Acclimation of C4 metabolism to low light in mature maize leaves could limit energetic losses during progressive shading in a crop canopy

Abstract

C4 plants have a biochemical carbon-concentrating mechanism that increases CO2 concentration around Rubisco in the bundle sheath. Under low light, the activity of the carbon-concentrating mechanism generally decreases, associated with an increase in leakiness (ϕ), the ratio of CO2 retrodiffusing from the bundle sheath relative to C4 carboxylation. This increase in ϕ had been theoretically associated with a decrease in biochemical operating efficiency (expressed as ATP cost of gross assimilation, ATP/GA) under low light and, because a proportion of canopy photosynthesis is carried out by shaded leaves, potential productivity losses at field scale. Maize plants were grown under light regimes representing the cycle that leaves undergo in the canopy, whereby younger leaves initially developed under high light and were then re-acclimated to low light (600 to 100 μE·m(-2)·s(-1) photosynthetically active radiation) for 3 weeks. Following re-acclimation, leaves reduced rates of light-respiration and reached a status of lower ϕ, effectively optimizing the limited ATP resources available under low photosynthetically active radiation. Direct estimates of respiration in the light, and ATP production rate, allowed an empirical estimate of ATP production rate relative to gross assimilation to be derived. These values were compared to modelled ATP/GA which was predicted using leakiness as the sole proxy for ATP/GA, and, using a novel comprehensive biochemical model, showing that irrespective of whether leaves are acclimated to very low or high light intensity, the biochemical efficiency of the C4 cycle does not decrease at low photosynthetically active radiation.

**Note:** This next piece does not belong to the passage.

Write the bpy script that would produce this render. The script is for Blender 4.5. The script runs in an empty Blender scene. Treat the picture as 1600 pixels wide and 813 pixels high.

Keywords: Bundle sheath; PPFD.; efficiency; irradiance; isotopic discrimination; leakiness; low light; mesophyll; Δ 13C.

Fig. 1.

Maize responses to decreasing light intensities for plants grown under high light (HL), low light (LL) or LL following HL (HLLL). (A) Net assimilation (A). The curves were fitted to calculate the LCP (Table 2). The inset shows a magnification at the lowest PAR. (B) Total ATP production rate (J _ATP), measured with the low O₂-ETR method (see Materials and methods section on gas exchange measurements). (C) Online isotopic discrimination during photosynthesis (Δ). Error bars represent one SE (n = 6).

Fig. 2.

(A) Stomatal conductance and (B) C _i/C _a responses to decreasing light intensity, under different light qualities, for plants grown under high light (HL), low light (LL), or LL following HL (HLLL) measured by gas exchange. (C) Response of C _BS to decreasing light intensity, under different light qualities, estimated by the C₄ model. Error bars represent one SE (n = 6).

Fig. 3.

Leakiness (ϕ) resolved from online isotopic discrimination during photosynthesis (Δ) by means of a full isotopic discrimination model for HL plants (squares), LL plants (triangles), and HLLL plants (diamonds). Error bars represent one SE (n = 6).

Fig. 4.

Measured ATP cost of net assimilation (J _ATP/A) for HL plants (squares), LL plants (triangles), and HLLL plants (diamonds). Error bars represent one SE (n = 6).

Fig. 5.

ATP cost of gross assimilation, representing C₄ biochemical operating efficiency for HL plants (A), LL plants (B), and HLLL plants (C). The empirical values for J _ATP/GA (empty symbols) were compared to predicted values for ATP/GA (solid symbols) calculated with two different approaches. ATP/GA was calculated using ϕ as the sole proxy for operating efficiency (ϕ approach; solid squares) or using a comprehensive calculation summing the ATP cost of all processes contributing to assimilation (B approach; solid circles). Note that both calculations were based on the same dataset, presented in Figs 1–3 and Table 2. Error bars represent one SE; n = 6 plants per condition.